**TASK DETAILS**. Print, please, exactly and only the lines between the line holding "Write the bpy" and the line holding "col=sc.collection", inclusive, omitting any pictures.

**Data entries**.
-=-=-

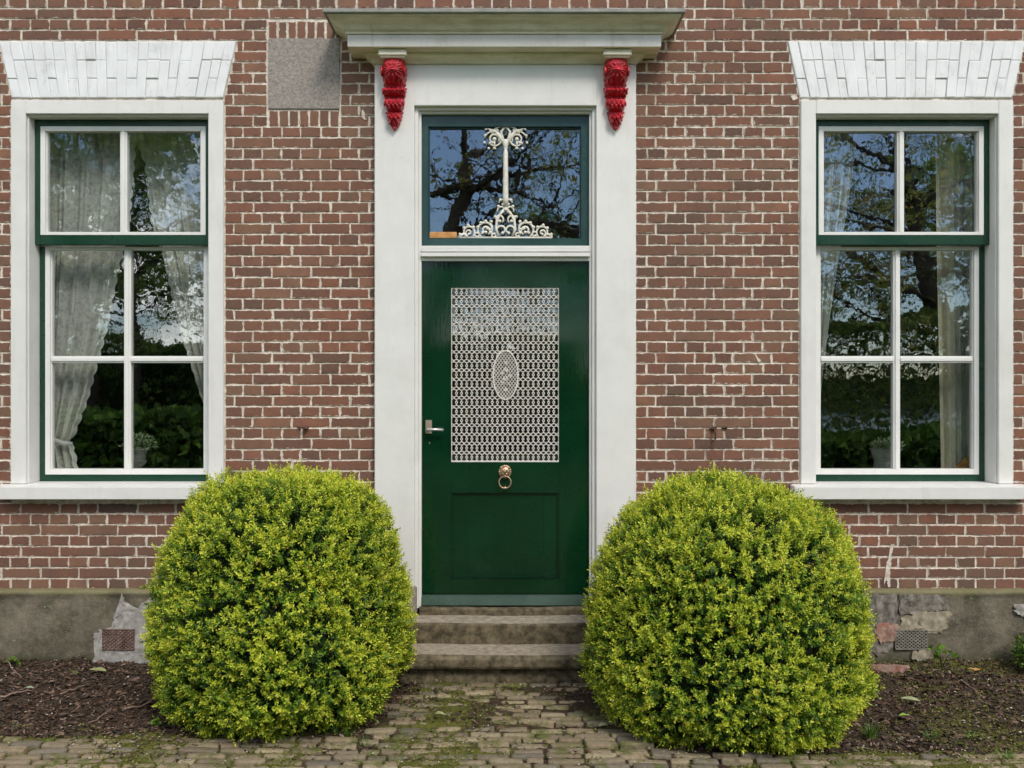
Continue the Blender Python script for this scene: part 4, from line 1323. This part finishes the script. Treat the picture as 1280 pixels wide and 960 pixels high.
# ------------------------------------------------------------------ boxwood bushes
def bush(name_loc, prof, xsc, label, seed, nspr=35000):
    cx, cy = name_loc
    rg = np.random.default_rng(seed)
    r = empty('box_bush', (cx, cy, 0)); tag(r, label, 'bush', 'clipped box bushes flanking the door')
    zs = [p[0] for p in prof]; rs = [p[1] for p in prof]
    def rad(z): return np.interp(z, zs, rs)
    zmax = zs[-1]
    sx = seed*7.3
    def lump(x, y, z):
        p = Vector((x+sx, y, z))
        return 0.060*mn.noise(p*2.4) + 0.038*mn.noise(p*7) + 0.022*mn.noise(p*19)
    # inner twigs as one solid core, near-black to paint the shade inside
    V, F = [], []; nu, nv = 64, 40
    for i in range(nv+1):
        z = 0.04 + (zmax-0.16)*i/nv
        for j in range(nu):
            a = 2*math.pi*j/nu
            rr = max(0.02, rad(min(z*1.0+0.05*(i/nv), zmax))-0.115)
            x, y = cx+rr*math.cos(a), cy+rr*math.sin(a)
            rr += lump(x, y, z)*0.8
            V.append((cx+rr*math.cos(a), cy+rr*math.sin(a), z))
    for i in range(nv):
        for j in range(nu):
            j2 = (j+1) % nu
            F.append((i*nu+j, i*nu+j2, (i+1)*nu+j2, (i+1)*nu+j))
    F.append(tuple(nv*nu+j for j in range(nu))); F.append(tuple(j for j in range(nu))[::-1])
    me = bpy.data.meshes.new('shade_core'); me.from_pydata(V, [], F)
    link('shade_core', me, M['twig'], r, smooth=True)
    # sample sprigs over the surface
    zz = np.linspace(zs[0], zmax, 400); rr = rad(zz)
    drdz = np.gradient(rr, zz)
    wgt = rr*np.sqrt(1+drdz**2); cdf = np.cumsum(wgt); cdf /= cdf[-1]
    u = rg.random(nspr); z = np.interp(u, cdf, zz); th = rg.random(nspr)*2*math.pi
    R0 = rad(z); dr = np.interp(z, zz, np.clip(drdz, -6, 6))
    nrm = np.stack([np.cos(th), np.sin(th), -dr], 1); nrm /= np.linalg.norm(nrm, axis=1)[:, None]
    base = np.stack([cx+R0*np.cos(th), cy+R0*np.sin(th), z], 1)
    lp = np.array([lump(*b) for b in base])
    gap = np.array([0.7*mn.noise(Vector((b[0]*17+sx, b[1]*17, b[2]*22))) + 0.8*mn.noise(Vector((b[0]*36, b[1]*36+sx, b[2]*44))) for b in base])
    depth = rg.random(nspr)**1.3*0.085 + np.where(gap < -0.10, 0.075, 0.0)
    keep = ~((gap < -0.24) & (rg.random(nspr) < 0.75)) & (base[:, 1] < min(cy+0.5, -0.06))
    base = base + nrm*(lp - depth)[:, None]
    base, nrm, gap, depth, th = base[keep], nrm[keep], gap[keep], depth[keep], th[keep]
    n = len(base)
    # stray shoots stand proud
    stray = rg.random(n) < 0.06
    base[stray] += nrm[stray]*rg.random((stray.sum(), 1))*0.035 + np.array([0, 0, 1])*rg.random((stray.sum(), 1))*0.015
    ax = nrm*0.9 + np.array([0, 0, 0.55]) + rg.normal(size=(n, 3))*0.38; ax /= np.linalg.norm(ax, axis=1)[:, None]
    t1 = np.cross(ax, rg.normal(size=(n, 3))); t1 /= np.linalg.norm(t1, axis=1)[:, None]
    t2 = np.cross(ax, t1)
    Lv = 11; sl = 0.038*(0.7+0.6*rg.random(n))
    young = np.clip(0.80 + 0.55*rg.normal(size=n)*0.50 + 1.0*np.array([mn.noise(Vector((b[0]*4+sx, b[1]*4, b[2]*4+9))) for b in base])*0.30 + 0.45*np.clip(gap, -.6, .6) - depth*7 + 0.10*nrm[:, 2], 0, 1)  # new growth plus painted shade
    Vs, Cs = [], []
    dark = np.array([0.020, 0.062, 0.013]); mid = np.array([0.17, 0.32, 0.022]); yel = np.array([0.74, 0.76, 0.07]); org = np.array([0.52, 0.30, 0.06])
    for k_ in range(Lv):
        f_ = (k_//2)/((Lv-1)/2)
        ang = (k_ % 2)*math.pi + (k_//2)*math.pi/2 + rg.normal(size=n)*0.35
        side = t1*np.cos(ang)[:, None] + t2*np.sin(ang)[:, None]
        if k_ == Lv-1: dirv = ax
        else: dirv = ax*(0.25+0.55*f_) + side*(1-0.35*f_)
        dirv = dirv + rg.normal(size=(n, 3))*0.18; dirv /= np.linalg.norm(dirv, axis=1)[:, None]
        p0 = base + ax*(sl*(f_-0.4))[:, None]
        ll = (0.0176*(0.75+0.5*rg.random(n))*(1-0.25*f_))[:, None]
        s_ = np.cross(dirv, ax + rg.normal(size=(n, 3))*0.35); s_ /= np.maximum(1e-6, np.linalg.norm(s_, axis=1))[:, None]
        up_ = np.cross(s_, dirv)
        wd = ll*0.44
        Vs.append(np.stack([p0, p0+dirv*ll*0.55+s_*wd*0.5+up_*wd*0.16, p0+dirv*ll, p0+dirv*ll*0.55-s_*wd*0.5+up_*wd*0.16], 1))
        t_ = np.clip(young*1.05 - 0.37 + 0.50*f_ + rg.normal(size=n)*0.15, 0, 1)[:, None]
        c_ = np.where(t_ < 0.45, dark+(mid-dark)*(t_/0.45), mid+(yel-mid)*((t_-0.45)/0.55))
        o_ = (rg.random(n) < 0.02*young)[:, None]
        c_ = np.where(o_, org, c_)*(0.85+0.3*rg.random((n, 1)))
        Cs.append(np.repeat(c_[:, None, :], 4, axis=1))
    V = np.concatenate(Vs, 0).reshape(-1, 3); CL = np.concatenate(Cs, 0).reshape(-1, 3)
    V[:, 2] = np.maximum(V[:, 2], 0.005)
    nl = n*Lv; b = (np.arange(nl)*4)[:, None]
    F = np.concatenate([b+np.array([[0, 1, 2]]), b+np.array([[0, 2, 3]])], 0)
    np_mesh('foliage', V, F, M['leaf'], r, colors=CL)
    st = MB()
    for i in range(9):
        a = i*0.7; st.tube([(cx+0.05*math.cos(a), cy+0.05*math.sin(a), -0.03), (cx+0.2*math.cos(a), cy+0.2*math.sin(a), 0.25), (cx+0.32*math.cos(a), cy+0.32*math.sin(a), 0.6)], [0.018, 0.014, 0.008], 6)
    st.build('stems', M['bark'], r)
LP = [(.015, .37), (.06, .48), (.15, .57), (.25, .60), (.35, .615), (.54, .61), (.68, .588), (.80, .555), (.90, .515), (1.0, .445), (1.07, .365), (1.12, .28), (1.155, .17), (1.172, .02)]
RP = [(.012, .44), (.05, .55), (.12, .625), (.22, .655), (.37, .648), (.56, .62), (.70, .60), (.78, .58), (.86, .545), (.946, .495), (1.0, .445), (1.06, .365), (1.10, .285), (1.13, .19), (1.152, .02)]
bush((X(354, -.72), -0.735), LP, 1, 'rounded golden green box bush left of the door in front of the lace curtained window', 3)
bush((X(905, -.80), -0.80), RP, 1, 'rounded golden green box bush right of the door, nearer the path edge', 5, 36000)

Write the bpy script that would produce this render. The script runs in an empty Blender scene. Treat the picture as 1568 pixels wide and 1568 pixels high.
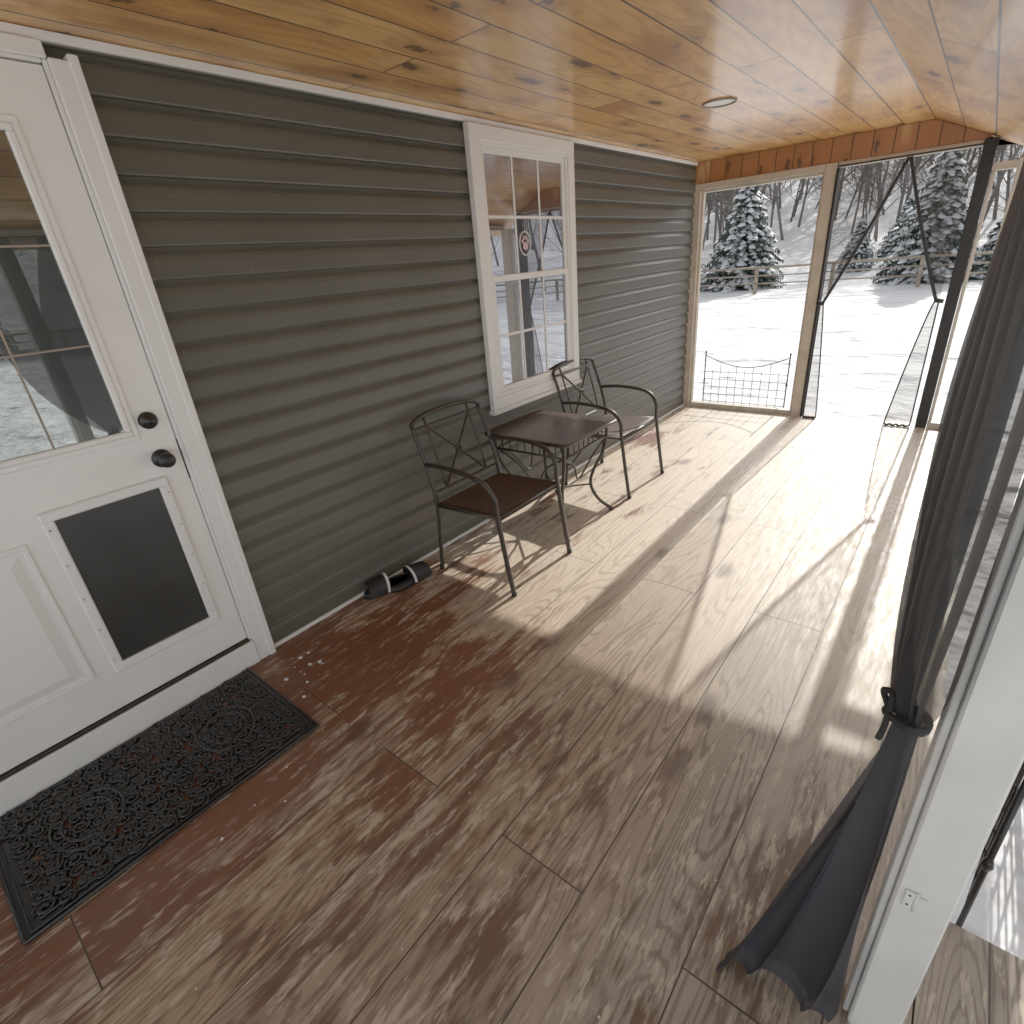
import bpy, math, random
from mathutils import Vector, Matrix, noise
random.seed(7)
sc=bpy.context.scene
col=sc.collection

# ---------------------------------------------------------------- helpers
class G:
    """geometry accumulator: one per part"""
    def __init__(s): s.v=[]; s.f=[]; s.sm=[]
    def add(s,vs,fs,smooth=False):
        o=len(s.v); s.v+= [tuple(v) for v in vs]
        for f in fs: s.f.append(tuple(i+o for i in f)); s.sm.append(smooth)
    def box(s,x0,x1,y0,y1,z0,z1,b=0.0):
        if b<=0:
            vs=[(x,y,z) for x in(x0,x1) for y in(y0,y1) for z in(z0,z1)]
            s.add(vs,[(0,1,3,2),(4,6,7,5),(0,4,5,1),(2,3,7,6),(0,2,6,4),(1,5,7,3)]); return
        vs=[];idx={}
        X=(x0,x1);Y=(y0,y1);Z=(z0,z1)
        for i in(0,1):
            for j in(0,1):
                for k in(0,1):
                    x,y,z=X[i],Y[j],Z[k]
                    dx=b if i==0 else -b; dy=b if j==0 else -b; dz=b if k==0 else -b
                    idx[i,j,k,0]=len(vs); vs.append((x,y+dy,z+dz))
                    idx[i,j,k,1]=len(vs); vs.append((x+dx,y,z+dz))
                    idx[i,j,k,2]=len(vs); vs.append((x+dx,y+dy,z))
        fs=[]
        q=[(0,0),(1,0),(1,1),(0,1)]
        for i in(0,1): fs.append(tuple(idx[i,a,c,0] for a,c in q))
        for j in(0,1): fs.append(tuple(idx[a,j,c,1] for a,c in q))
        for k in(0,1): fs.append(tuple(idx[a,c,k,2] for a,c in q))
        for a in(0,1):
            for c in(0,1):
                fs.append((idx[a,c,0,0],idx[a,c,1,0],idx[a,c,1,1],idx[a,c,0,1]))
                fs.append((idx[a,0,c,0],idx[a,1,c,0],idx[a,1,c,2],idx[a,0,c,2]))
                fs.append((idx[0,a,c,1],idx[1,a,c,1],idx[1,a,c,2],idx[0,a,c,2]))
        for i in(0,1):
            for j in(0,1):
                for k in(0,1): fs.append((idx[i,j,k,0],idx[i,j,k,1],idx[i,j,k,2]))
        s.add(vs,fs)
    def tube(s,pts,r,n=8,cap=True,flat=None):
        pts=[Vector(p) for p in pts]; m=len(pts)
        rr=r if isinstance(r,(list,tuple)) else [r]*m
        t0=(pts[1]-pts[0]).normalized()
        up=Vector((0,0,1)) if abs(t0.z)<.9 else Vector((1,0,0))
        nrm=(up-t0*up.dot(t0)).normalized()
        vs=[]
        for i,p in enumerate(pts):
            if i==0: t=t0
            elif i==m-1: t=(pts[i]-pts[i-1]).normalized()
            else: t=(pts[i+1]-pts[i-1]).normalized()
            nrm=(nrm-t*nrm.dot(t))
            if nrm.length<1e-6: nrm=t.orthogonal()
            nrm.normalize(); bn=t.cross(nrm)
            for k in range(n):
                a=2*math.pi*k/n
                vs.append(p+(nrm*math.cos(a)+bn*math.sin(a))*rr[i])
        fs=[]
        for i in range(m-1):
            for k in range(n):
                fs.append((i*n+k,i*n+(k+1)%n,(i+1)*n+(k+1)%n,(i+1)*n+k))
        if cap:
            fs.append(tuple(range(n))[::-1]); fs.append(tuple((m-1)*n+k for k in range(n)))
        s.add(vs,fs,True)
    def grid(s,fn,nu,nv,smooth=True):
        vs=[fn(i/nu,j/nv) for i in range(nu+1) for j in range(nv+1)]
        fs=[(i*(nv+1)+j,(i+1)*(nv+1)+j,(i+1)*(nv+1)+j+1,i*(nv+1)+j+1) for i in range(nu) for j in range(nv)]
        s.add(vs,fs,smooth)
    def mesh(s,name,mat,fixn=True):
        me=bpy.data.meshes.new(name); me.from_pydata(s.v,[],s.f)
        me.polygons.foreach_set('use_smooth',s.sm)
        if fixn and len(s.f)<60000:
            import bmesh
            bm=bmesh.new(); bm.from_mesh(me); bmesh.ops.recalc_face_normals(bm,faces=bm.faces); bm.to_mesh(me); bm.free()
        me.materials.append(mat); me.update()
        return me
def obj(name,me,parent=None,loc=None,rot=None,scale=None):
    o=bpy.data.objects.new(name,me); col.objects.link(o)
    if parent: o.parent=parent
    if loc: o.location=loc
    if rot: o.rotation_euler=rot
    if scale: o.scale=scale
    return o
def empty(name,loc=(0,0,0)):
    o=bpy.data.objects.new(name,None); o.empty_display_size=.2; o.location=loc; col.objects.link(o); return o
def smooth_path(p,k=6):
    p=[Vector(q) for q in p]; out=[]
    for i in range(len(p)-1):
        a=p[max(i-1,0)];b=p[i];c=p[i+1];d=p[min(i+2,len(p)-1)]
        for j in range(k):
            t=j/k
            out.append(.5*((2*b)+(c-a)*t+(2*a-5*b+4*c-d)*t*t+(3*b-a-3*c+d)*t**3))
    out.append(p[-1]); return out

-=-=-

**RESULT**.
Write the bpy script that would produce this render. The script runs in an empty Blender scene. Treat the picture as 1568 pixels wide and 1568 pixels high.
import bpy, math, random
from mathutils import Vector, Matrix, noise
random.seed(7)
sc=bpy.context.scene
col=sc.collection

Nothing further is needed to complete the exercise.